Mark Sanford has posted an open letter on his Web site offering apologies and offering a spiritual explanation for staying in office.

Immediately after all this unfolded last week I had thought I would resign - as I believe in the military model of leadership and when trust of any form is broken one lays down the sword. A long list of close friends have suggested otherwise - that for God to really work in my life I shouldn't be getting off so lightly. While it would be personally easier to exit stage left, their point has been that my larger sin was the sin of pride. They contended that in many instances I may well have held the right position on limited government, spending or taxes - but that if my spirit wasn't right in the presentation of those ideas to people in the General Assembly, or elsewhere, I could elicit the response that I had at many times indeed gotten from other state leaders.
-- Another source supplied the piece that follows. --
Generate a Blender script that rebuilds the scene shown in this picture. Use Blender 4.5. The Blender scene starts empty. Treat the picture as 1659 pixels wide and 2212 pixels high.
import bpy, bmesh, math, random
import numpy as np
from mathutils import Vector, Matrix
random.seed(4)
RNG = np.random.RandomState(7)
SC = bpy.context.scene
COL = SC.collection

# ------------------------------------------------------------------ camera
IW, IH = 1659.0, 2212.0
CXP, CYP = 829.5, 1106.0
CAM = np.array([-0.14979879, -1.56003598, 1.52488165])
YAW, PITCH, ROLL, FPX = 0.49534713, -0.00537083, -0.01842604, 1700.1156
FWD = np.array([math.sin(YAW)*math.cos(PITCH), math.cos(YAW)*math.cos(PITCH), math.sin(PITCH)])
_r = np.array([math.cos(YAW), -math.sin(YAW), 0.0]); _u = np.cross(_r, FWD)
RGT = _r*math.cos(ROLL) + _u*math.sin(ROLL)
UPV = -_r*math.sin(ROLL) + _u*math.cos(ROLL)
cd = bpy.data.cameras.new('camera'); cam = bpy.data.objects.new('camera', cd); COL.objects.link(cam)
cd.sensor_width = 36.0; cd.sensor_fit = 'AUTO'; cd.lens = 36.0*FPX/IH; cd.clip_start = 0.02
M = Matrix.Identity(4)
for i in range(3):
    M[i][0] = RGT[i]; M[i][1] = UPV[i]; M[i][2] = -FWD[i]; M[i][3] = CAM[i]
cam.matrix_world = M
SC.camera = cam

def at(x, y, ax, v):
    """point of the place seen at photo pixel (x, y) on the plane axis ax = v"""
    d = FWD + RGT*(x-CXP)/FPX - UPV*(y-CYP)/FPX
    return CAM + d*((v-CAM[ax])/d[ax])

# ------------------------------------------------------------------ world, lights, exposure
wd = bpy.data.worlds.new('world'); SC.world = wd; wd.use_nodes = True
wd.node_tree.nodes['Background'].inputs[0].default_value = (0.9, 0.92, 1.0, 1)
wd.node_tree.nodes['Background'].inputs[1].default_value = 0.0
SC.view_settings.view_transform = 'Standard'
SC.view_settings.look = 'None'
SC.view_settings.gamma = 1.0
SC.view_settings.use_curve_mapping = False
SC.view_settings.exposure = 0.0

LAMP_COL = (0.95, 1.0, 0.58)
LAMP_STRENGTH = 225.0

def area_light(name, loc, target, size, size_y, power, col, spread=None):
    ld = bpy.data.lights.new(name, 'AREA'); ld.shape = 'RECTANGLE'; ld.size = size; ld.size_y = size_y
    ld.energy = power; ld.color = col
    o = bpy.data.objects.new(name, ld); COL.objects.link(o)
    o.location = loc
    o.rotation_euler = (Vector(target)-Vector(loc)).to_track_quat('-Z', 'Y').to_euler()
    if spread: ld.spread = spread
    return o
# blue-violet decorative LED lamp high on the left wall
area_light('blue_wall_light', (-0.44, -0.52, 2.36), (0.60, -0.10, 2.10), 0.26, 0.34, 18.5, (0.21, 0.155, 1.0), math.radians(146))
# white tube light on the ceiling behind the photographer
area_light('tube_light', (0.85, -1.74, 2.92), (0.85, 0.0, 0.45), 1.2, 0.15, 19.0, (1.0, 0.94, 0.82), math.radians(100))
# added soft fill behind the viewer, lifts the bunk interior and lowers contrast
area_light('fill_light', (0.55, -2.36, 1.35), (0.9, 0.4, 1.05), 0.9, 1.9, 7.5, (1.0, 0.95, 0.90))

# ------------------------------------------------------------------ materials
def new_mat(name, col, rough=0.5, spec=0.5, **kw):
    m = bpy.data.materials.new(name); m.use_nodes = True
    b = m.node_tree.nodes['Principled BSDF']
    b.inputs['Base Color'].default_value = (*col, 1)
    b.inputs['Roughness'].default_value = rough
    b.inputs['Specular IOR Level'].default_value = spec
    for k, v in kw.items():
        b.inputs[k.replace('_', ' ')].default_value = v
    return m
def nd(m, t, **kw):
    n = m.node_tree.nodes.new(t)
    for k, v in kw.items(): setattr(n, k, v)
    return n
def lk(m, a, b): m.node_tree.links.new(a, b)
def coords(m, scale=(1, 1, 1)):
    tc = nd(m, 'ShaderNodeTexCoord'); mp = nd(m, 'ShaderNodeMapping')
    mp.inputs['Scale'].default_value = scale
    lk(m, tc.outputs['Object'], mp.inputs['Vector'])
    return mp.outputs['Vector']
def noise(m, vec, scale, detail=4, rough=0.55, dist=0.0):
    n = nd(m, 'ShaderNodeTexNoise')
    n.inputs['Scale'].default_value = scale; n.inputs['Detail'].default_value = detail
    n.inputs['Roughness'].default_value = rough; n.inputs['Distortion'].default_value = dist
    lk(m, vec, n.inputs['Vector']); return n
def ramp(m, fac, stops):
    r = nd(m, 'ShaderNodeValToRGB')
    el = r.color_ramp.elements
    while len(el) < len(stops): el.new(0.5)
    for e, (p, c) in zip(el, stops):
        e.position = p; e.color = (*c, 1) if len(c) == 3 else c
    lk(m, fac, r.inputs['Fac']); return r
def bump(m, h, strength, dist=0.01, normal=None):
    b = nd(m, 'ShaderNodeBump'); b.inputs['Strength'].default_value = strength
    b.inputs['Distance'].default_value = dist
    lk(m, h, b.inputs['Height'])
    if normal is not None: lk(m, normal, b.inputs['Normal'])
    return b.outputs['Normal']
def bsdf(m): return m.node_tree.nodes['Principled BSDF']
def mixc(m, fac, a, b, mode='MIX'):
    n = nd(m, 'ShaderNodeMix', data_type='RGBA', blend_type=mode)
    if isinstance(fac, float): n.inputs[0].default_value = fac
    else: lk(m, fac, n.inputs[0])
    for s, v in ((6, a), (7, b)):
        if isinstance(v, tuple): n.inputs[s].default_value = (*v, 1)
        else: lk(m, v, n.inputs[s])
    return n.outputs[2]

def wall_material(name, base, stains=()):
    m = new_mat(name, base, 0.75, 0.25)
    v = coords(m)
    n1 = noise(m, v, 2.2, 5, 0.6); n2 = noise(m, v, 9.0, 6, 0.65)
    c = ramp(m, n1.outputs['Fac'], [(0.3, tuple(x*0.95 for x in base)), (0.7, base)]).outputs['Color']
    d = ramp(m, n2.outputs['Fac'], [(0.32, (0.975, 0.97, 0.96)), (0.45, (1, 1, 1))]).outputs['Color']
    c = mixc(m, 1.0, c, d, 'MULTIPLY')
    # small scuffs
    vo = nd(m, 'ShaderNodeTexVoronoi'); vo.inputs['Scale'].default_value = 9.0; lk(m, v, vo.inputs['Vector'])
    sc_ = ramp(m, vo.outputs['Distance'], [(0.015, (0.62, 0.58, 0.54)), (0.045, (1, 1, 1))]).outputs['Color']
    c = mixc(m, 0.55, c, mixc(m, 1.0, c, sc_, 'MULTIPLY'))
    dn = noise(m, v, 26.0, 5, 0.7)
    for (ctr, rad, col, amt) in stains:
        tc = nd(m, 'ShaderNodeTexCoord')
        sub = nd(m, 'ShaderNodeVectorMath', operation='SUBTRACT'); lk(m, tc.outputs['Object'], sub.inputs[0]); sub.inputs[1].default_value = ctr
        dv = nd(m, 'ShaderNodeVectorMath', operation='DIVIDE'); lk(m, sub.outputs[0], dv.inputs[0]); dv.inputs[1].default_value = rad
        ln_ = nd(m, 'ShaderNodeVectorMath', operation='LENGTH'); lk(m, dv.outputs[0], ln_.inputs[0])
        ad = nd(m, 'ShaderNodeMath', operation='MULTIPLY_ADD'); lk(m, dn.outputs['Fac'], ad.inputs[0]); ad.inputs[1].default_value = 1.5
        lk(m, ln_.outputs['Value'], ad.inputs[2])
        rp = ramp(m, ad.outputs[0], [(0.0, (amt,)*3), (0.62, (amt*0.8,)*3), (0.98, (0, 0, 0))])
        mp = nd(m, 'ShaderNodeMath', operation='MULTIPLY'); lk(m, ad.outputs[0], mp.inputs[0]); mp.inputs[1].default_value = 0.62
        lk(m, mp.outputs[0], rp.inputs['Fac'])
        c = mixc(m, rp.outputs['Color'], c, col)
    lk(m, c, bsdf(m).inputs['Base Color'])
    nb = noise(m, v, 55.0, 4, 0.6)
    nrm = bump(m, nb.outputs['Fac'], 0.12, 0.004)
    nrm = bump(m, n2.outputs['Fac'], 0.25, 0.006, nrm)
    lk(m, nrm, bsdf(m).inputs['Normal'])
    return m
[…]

Sanford made similar points to reporters earlier today. He also said he'd had "phenomenal" support from friends and was encouraged by state senators to stay at the helm.

"A whole bunch of them said, 'Don't resign. It will set us back from the standpoint of a number of things that are being worked on. We'll have to retool all over again. There is a certain apparatus that goes with economic development, which is so critical right now."


"You can have the right ideas on conservative government, limited government but if the spirit with which you presented those ideas is wrong, you could still be just as wrong," he said. "(My friends) point was, 'You need to go through the 18-month process, as painful as it might be, of getting your spirit right in the way you present ideas. Their point was, 'This could be your most productive legislative session if you are walking with the right spirit to the House and Senate leadership."

But three more Republican legislators added their names to the rolls today of those calling for the governor to step down.

At a local Chamber of Commerce breakfast in Cherokee County, GOP House members Lanny Littlejohn, Dennis Moss and Steve Moss each told the audience that Sanford has lost the credibility to steer the state's economy through the final 18 months of his term following revelations of an extramarital affair.

Some Republican officials and activists are gearing up for a rally later this week calling on Sanford to step down. The Charleston City Paper calls for his resignation, saying "the governor's true sin was being an idiot." There's now a SanfordMustGo Web site up to facilitate information, petitions and phone calls pertaining to his resignation.